Variety of Crops Arise from Economic Gardening
The array of businesses helped by economic gardening stretches over many market sectors and includes both B2B and B2C companies.
- In Louisiana, LED showed a company that manages the vegetation affecting powerlines how to expand significantly, and it also helped map an expansion for a software company that developed an app that restaurants can use for delivering to-go orders.
- The National Center for Economic Gardening has helped many companies expand nationally while keeping their local roots. One example: A Michigan pie company learned to increase sales through GIS-powered location intelligence that showed where Michiganders had migrated, where customers with similar tastes might live, and even where Michigan college sports fans tended to watch games in West Florida sports bars.
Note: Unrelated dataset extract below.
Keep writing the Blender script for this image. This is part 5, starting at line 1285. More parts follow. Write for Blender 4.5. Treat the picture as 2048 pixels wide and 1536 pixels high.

All are reminders that job creation and revenue growth through smaller businesses can add up over time and even begin to compare favourably with efforts to land a giant corporation. And some second-stage companies nourished by economic gardening will become tomorrow’s household names.
Having grown larger through the crucial location intelligence that economic development agencies provided, these companies may be more likely to stay rooted in their hometowns.
“We need to nurture second-stage companies,” says Matthews of Louisiana Economic Development. “Because the data suggests they are the companies that will create jobs today and in the future.”